Levine, David (1926 – 2009)
David Levine original caricature art
David Levine was best known for his caricatures in The New York Review of Books. Jules Feiffer has called him "the greatest caricaturist of the last half of the 20th Century". A job at Esquire in the early 1960s saw Levine develop his skills as a political illustrator. His first work for The New York Review of Books appeared in 1963, just a few months after the paper was founded. Levine would review a draft of the article to be illustrated, together with photos or other images sent by the staff of the Review. Within a few days, he would return a finished drawing that caught "a large fact about his subject's character"; "his brilliance lay in weaving [the article's] ideas with his own". Only about half of Levine's caricatures were created for the Review. Other work has appeared in Esquire, The New York Times, The Washington Post, Rolling Stone Magazine, Sports Illustrated, New York Magazine, Time, Newsweek, The New Yorker, The Nation, Playboy, and others. As a caricaturist for these publications, Levine distinguished his process from that of political cartoonists: "I could take time to really look it over and think about it, read the articles and so on. The political cartoonists don't get a chance. The headlines are saying this and this about so-and-so, and you have to come up with something which is approved by an editor. I almost never had to get an approval.

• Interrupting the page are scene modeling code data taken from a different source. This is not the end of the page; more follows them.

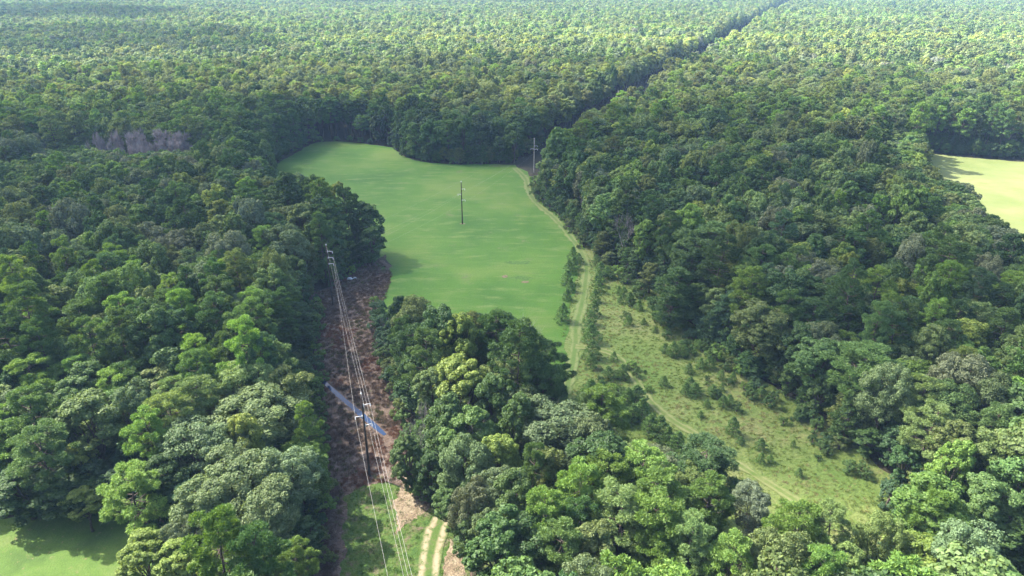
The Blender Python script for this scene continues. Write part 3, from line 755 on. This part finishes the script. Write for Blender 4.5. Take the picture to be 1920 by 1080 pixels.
pi = []; sc = []; rt = []; tc = []; pp = []
for i in rest:
    t = trees[i]; s_ = t['sp'] if t['sp'] != 'twiggy' else 'bare'; k = random.randrange(nprot[s_]); pr = PROTO[s_][k]
    lod = 1 if dist[i] < 640 else 2
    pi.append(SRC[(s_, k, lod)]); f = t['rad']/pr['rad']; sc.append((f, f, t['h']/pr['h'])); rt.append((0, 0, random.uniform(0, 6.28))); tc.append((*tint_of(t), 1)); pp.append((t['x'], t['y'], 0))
def scatter(name, pts, pidx, scl, rot, tints, coll, kind='stuff'):
    me = bpy.data.meshes.new(name); me.vertices.add(len(pts)); me.vertices.foreach_set('co', np.asarray(pts, np.float32).ravel())
    def at(nm, ty, data, key):
        a = me.attributes.new(nm, ty, 'POINT'); a.data.foreach_set(key, np.asarray(data).ravel())
    at('pick', 'INT', np.asarray(pidx, np.int32), 'value'); at('scl', 'FLOAT_VECTOR', np.asarray(scl, np.float32), 'vector'); at('rot', 'FLOAT_VECTOR', np.asarray(rot, np.float32), 'vector')
    at('tint', 'FLOAT_COLOR', np.asarray(tints, np.float32), 'color')
    o = link(name, me); tag(o, kind=kind)
    ng = bpy.data.node_groups.new(name, 'GeometryNodeTree')
    ng.interface.new_socket('Geometry', in_out='INPUT', socket_type='NodeSocketGeometry'); ng.interface.new_socket('Geometry', in_out='OUTPUT', socket_type='NodeSocketGeometry')
    gi = ng.nodes.new('NodeGroupInput'); go = ng.nodes.new('NodeGroupOutput')
    ip = ng.nodes.new('GeometryNodeInstanceOnPoints'); ci = ng.nodes.new('GeometryNodeCollectionInfo')
    ci.inputs['Collection'].default_value = coll; ci.inputs['Separate Children'].default_value = True; ci.inputs['Reset Children'].default_value = True
    def na(nm, ty):
        a = ng.nodes.new('GeometryNodeInputNamedAttribute'); a.data_type = ty; a.inputs['Name'].default_value = nm; return a.outputs['Attribute']
    ng.links.new(gi.outputs[0], ip.inputs['Points']); ng.links.new(ci.outputs[0], ip.inputs['Instance'])
    ip.inputs['Pick Instance'].default_value = True
    ng.links.new(na('pick', 'INT'), ip.inputs['Instance Index'])
    e2r = ng.nodes.new('FunctionNodeEulerToRotation'); ng.links.new(na('rot', 'FLOAT_VECTOR'), e2r.inputs[0]); ng.links.new(e2r.outputs[0], ip.inputs['Rotation'])
    ng.links.new(na('scl', 'FLOAT_VECTOR'), ip.inputs['Scale'])
    ng.links.new(ip.outputs[0], go.inputs[0])
    md = o.modifiers.new('scatter', 'NODES'); md.node_group = ng
    return o
scatter('forest', pp, pi, sc, rt, tc, src)
# the leafy undergrowth between the trunks
ux, uy = jitter_grid(-330, 330, 40, 400, 4.2)
k = np.abs(ux) < .78*np.hypot(uy, 60)+20; ux, uy = ux[k], uy[k]; k = np.ones(len(ux), bool)
for i, P in enumerate(CLEAR): k &= ~inside(P, ux, uy) & (dist_poly(P, ux, uy) > 2.2)
ux, uy = ux[k], uy[k]; um = len(ux)
usp = rng.choice(['gum_low', 'gum_low', 'pine_low'], um); pi2 = []; sc2 = []; tc2 = []
for i in range(um):
    kk = random.randrange(nprot[usp[i]]); pr = PROTO[usp[i]][kk]; pi2.append(SRC[(usp[i], kk, 1)])
    hgt = rng.uniform(5, 10.5); f = rng.uniform(2.0, 3.2)/pr['rad']; sc2.append((f, f, hgt/pr['h']))
    tc2.append((*tint_of(dict(tint=random.choice(['deep-green', 'mid-green', 'deep-green', 'olive', 'blue-green']))), 1))
scatter('undergrowth', np.stack([ux, uy, 0*ux], 1), pi2, sc2, np.stack([0*ux, 0*ux, rng.uniform(0, 6.28, um)], 1), tc2, src)

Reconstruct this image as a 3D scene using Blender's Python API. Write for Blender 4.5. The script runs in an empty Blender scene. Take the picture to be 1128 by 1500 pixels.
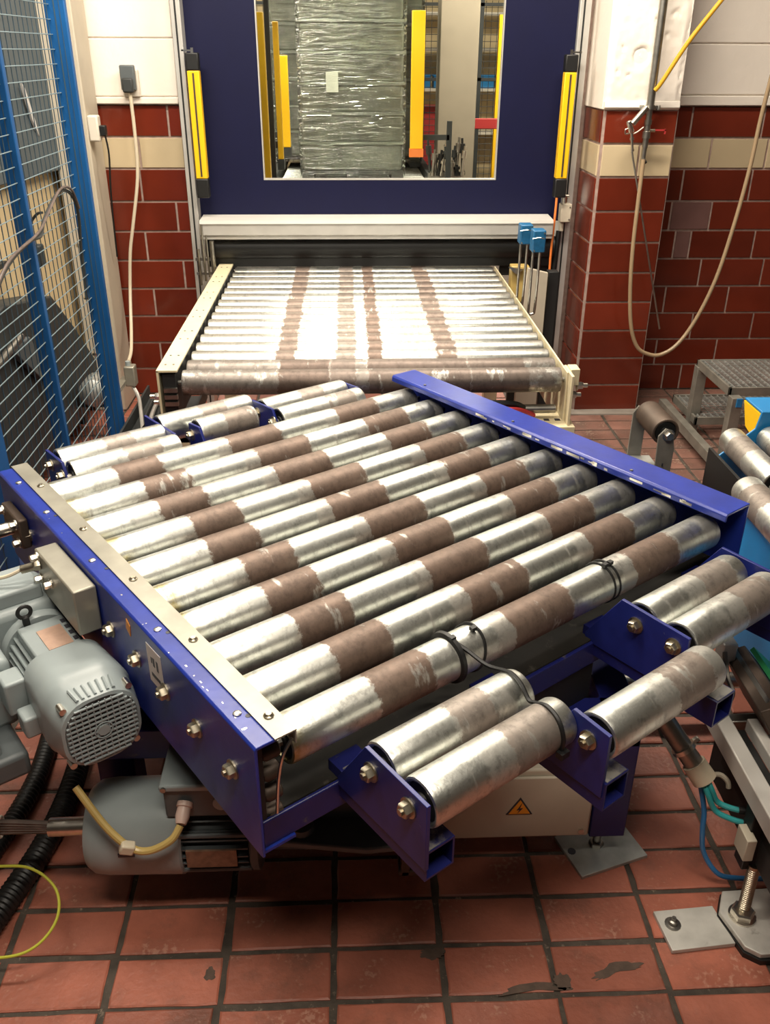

In forty years I may have run into a disagreement with The New York Review maybe two times." The New York Times described Levine's illustrations as "macro-headed, somberly expressive, astringently probing and hardly ever flattering caricatures of intellectuals and athletes, politicians and potentates" that were "heavy in shadows cast by outsize noses on enormous, eccentrically shaped heads, and replete with exaggeratedly bad haircuts, 5 o’clock shadows, ill-conceived mustaches and other grooming foibles .... to make the famous seem peculiar-looking in order to take them down a peg". The paper commented: "His work was not only witty but serious, not only biting but deeply informed, and artful in a painterly sense as well as a literate one."